Migrating Common Nighthawks were seen in Wade and Washburn on the 10th and in Caribou and Woodland on the 14th. All observations were of single birds.

Ruby-throated Hummingbird numbers seem to have peaked late last week in central Aroostook and now appear to be waning. Patty Jennings captured some great images of the hummers in her Stacyville yard including this apparent juvenile and the long tongued male in the top photo. The last report of a male came in on the 10th.
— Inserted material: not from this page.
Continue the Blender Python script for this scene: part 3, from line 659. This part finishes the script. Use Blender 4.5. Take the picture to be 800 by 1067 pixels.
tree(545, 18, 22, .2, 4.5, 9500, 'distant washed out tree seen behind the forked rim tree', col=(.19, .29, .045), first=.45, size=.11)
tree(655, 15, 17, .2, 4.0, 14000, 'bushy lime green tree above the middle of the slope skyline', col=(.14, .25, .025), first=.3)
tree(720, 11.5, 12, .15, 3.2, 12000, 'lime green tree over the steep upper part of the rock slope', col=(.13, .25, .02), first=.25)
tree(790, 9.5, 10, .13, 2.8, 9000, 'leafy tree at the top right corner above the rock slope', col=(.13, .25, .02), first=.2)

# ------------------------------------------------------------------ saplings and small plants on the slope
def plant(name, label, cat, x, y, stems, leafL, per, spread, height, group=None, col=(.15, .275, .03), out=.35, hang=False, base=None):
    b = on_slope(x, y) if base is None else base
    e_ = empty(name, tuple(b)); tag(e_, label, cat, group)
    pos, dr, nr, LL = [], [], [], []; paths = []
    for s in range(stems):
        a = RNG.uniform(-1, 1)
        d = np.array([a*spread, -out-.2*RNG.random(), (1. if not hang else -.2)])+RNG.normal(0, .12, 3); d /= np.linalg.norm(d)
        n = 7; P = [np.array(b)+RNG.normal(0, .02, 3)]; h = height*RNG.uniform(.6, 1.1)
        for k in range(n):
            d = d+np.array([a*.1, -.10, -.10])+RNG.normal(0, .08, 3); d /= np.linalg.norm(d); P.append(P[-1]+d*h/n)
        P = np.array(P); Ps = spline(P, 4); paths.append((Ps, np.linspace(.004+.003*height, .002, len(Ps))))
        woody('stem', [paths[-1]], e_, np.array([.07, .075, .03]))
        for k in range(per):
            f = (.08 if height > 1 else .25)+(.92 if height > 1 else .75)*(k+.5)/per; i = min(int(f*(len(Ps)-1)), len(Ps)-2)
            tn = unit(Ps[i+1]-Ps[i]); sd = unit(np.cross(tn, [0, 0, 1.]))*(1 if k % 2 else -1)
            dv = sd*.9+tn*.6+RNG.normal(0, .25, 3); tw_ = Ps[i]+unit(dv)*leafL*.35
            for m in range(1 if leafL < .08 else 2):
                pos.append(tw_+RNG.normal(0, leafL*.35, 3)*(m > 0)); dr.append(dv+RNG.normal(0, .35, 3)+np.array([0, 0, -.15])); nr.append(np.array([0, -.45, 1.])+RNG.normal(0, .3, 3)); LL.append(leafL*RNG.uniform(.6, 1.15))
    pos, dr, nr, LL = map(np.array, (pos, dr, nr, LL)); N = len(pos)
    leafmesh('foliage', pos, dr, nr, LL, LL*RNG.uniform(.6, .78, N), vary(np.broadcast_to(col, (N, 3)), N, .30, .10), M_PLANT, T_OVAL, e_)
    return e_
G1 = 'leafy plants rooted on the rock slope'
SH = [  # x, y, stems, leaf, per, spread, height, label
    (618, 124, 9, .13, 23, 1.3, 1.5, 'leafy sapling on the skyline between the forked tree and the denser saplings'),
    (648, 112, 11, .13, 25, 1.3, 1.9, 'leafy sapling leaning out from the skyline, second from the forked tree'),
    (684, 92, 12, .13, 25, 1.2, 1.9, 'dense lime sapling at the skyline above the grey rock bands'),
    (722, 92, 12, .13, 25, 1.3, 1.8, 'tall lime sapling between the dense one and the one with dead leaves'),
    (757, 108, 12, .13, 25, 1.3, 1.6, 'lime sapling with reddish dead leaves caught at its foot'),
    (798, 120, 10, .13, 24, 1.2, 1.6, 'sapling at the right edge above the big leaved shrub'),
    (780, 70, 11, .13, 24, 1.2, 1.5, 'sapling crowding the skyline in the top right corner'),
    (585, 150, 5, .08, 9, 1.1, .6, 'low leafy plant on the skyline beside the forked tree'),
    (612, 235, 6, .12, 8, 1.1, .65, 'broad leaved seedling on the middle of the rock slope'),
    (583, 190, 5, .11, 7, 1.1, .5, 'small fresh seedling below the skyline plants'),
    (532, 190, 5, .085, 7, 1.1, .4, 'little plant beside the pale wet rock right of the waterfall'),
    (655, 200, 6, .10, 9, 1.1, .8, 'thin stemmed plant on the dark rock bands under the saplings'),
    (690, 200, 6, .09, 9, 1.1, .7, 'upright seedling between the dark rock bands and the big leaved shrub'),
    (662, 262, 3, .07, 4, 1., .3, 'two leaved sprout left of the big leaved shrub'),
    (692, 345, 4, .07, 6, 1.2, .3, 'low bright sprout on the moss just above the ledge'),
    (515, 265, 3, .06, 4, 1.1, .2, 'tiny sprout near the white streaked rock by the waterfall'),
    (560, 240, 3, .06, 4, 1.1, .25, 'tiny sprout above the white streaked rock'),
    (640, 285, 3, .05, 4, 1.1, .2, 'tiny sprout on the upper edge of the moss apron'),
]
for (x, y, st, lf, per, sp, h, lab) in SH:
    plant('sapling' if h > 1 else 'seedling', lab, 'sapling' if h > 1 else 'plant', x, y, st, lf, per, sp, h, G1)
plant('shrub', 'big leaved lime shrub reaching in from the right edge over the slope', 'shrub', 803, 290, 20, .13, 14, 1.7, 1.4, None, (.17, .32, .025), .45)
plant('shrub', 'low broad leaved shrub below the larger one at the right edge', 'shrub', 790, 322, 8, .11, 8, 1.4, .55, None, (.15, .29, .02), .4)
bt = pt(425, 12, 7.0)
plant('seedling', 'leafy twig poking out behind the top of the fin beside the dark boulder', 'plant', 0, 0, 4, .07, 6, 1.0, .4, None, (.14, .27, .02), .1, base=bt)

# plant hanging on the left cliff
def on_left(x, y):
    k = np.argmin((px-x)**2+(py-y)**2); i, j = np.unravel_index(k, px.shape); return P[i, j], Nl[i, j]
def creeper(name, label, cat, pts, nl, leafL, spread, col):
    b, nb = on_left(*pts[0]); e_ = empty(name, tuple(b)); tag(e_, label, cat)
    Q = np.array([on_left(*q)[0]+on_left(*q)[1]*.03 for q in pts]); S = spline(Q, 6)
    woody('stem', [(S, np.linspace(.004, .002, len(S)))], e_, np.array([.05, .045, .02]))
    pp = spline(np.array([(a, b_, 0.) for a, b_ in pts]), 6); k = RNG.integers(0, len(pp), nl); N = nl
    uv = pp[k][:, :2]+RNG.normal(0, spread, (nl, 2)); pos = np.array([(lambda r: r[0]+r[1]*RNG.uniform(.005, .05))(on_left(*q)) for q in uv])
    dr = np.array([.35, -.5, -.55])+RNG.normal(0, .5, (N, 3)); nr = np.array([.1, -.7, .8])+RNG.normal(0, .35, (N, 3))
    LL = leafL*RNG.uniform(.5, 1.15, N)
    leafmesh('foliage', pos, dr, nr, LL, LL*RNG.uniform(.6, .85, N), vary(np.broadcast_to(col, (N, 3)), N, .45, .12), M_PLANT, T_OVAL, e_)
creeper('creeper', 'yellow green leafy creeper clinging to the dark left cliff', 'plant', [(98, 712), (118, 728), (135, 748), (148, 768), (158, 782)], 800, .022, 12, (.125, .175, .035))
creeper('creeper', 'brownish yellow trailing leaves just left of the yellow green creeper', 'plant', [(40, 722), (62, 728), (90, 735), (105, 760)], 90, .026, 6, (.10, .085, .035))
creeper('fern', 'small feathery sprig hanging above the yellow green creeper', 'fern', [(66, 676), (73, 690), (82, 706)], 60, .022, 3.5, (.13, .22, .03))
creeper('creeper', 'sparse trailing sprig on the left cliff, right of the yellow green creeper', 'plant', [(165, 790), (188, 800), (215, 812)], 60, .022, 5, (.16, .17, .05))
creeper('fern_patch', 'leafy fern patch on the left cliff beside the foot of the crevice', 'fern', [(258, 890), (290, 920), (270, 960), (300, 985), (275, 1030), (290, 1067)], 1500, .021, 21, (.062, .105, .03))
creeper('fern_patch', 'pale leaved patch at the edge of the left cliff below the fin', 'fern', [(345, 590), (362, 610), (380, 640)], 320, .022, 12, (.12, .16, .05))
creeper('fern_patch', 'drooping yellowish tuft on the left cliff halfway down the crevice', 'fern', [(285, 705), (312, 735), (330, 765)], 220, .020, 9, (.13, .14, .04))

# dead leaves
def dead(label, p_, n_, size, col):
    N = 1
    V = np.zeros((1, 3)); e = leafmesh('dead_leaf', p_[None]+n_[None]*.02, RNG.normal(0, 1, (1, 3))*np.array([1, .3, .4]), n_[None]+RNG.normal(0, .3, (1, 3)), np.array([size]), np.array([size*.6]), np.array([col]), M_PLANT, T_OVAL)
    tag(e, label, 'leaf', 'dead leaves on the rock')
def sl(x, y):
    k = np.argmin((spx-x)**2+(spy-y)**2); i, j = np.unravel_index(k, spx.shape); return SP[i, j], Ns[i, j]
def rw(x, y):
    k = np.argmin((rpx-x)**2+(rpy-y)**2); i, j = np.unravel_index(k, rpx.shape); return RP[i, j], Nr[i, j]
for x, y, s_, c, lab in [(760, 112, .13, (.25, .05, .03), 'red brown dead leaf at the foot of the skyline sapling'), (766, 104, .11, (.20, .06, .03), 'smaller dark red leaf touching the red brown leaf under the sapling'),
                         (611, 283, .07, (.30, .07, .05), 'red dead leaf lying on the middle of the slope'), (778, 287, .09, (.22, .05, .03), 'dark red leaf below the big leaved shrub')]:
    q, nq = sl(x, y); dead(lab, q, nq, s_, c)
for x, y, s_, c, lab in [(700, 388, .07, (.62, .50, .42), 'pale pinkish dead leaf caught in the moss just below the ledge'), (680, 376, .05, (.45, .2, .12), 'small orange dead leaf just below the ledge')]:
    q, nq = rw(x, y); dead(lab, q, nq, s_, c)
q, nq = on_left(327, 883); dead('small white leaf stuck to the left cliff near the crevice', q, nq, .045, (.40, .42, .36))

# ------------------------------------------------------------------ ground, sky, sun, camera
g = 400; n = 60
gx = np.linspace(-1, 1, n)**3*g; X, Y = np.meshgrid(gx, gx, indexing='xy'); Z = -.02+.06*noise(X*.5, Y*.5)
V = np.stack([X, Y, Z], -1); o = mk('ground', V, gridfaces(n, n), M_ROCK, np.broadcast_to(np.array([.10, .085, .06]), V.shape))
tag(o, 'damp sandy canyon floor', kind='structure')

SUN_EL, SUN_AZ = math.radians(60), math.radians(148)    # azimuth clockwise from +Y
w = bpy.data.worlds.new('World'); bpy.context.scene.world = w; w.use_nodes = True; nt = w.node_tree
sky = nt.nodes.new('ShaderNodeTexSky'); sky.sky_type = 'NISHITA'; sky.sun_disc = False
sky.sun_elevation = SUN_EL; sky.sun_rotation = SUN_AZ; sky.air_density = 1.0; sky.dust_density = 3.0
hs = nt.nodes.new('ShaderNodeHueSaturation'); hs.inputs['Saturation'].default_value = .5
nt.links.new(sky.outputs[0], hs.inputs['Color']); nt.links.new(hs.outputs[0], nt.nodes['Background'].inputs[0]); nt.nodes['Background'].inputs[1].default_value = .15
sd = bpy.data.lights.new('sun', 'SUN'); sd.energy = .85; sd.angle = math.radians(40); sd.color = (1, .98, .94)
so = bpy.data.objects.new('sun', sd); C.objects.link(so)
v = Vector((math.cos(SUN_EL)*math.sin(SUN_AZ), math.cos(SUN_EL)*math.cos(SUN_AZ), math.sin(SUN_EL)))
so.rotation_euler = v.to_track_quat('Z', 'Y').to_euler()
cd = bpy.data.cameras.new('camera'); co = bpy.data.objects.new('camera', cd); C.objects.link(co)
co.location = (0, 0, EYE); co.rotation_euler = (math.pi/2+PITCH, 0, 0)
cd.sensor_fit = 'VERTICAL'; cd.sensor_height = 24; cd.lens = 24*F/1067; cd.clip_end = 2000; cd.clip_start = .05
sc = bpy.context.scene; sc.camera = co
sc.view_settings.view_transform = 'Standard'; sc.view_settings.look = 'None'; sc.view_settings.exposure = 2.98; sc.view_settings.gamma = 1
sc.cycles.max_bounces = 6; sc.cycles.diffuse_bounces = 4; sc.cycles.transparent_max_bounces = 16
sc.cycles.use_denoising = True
Eastern Phoebes and Eastern Kingbirds were seen feeding fledged young at many locations in the county this week. Patty Jennings got one last picture of her Eastern Phoebes in Stacyville before they fledged. An Eastern Wood-Pewee was still vocalizing in Presque Isle as of the 14th.

Tree and Bank Swallows have mostly departed from the area. Eastern Bluebirds were seen at breeding locations in Bancroft and Portage Lake. Cedar Waxwings have been dedicated flycatchers lately and are being seen hawking insects from exposed perches, usually near a water body of some sort. Ken Lamb photographed this waxwing on the 13th.

Bobolinks have flocked up and begun to leave northern Maine. Over thirty were seen in a field in Fort Fairfield on the 13th and smaller groups were seen in Castle Hill and Woodland on the 14th. Large mixed flocks of European Starlings, Common Grackles and Red-winged Blackbirds have also begun to move out.

5 Evening Grosbeaks were seen in Portage Lake on the 14th. White-winged Crossbills continue to be reported but it appears they have thinned out a bit since last month.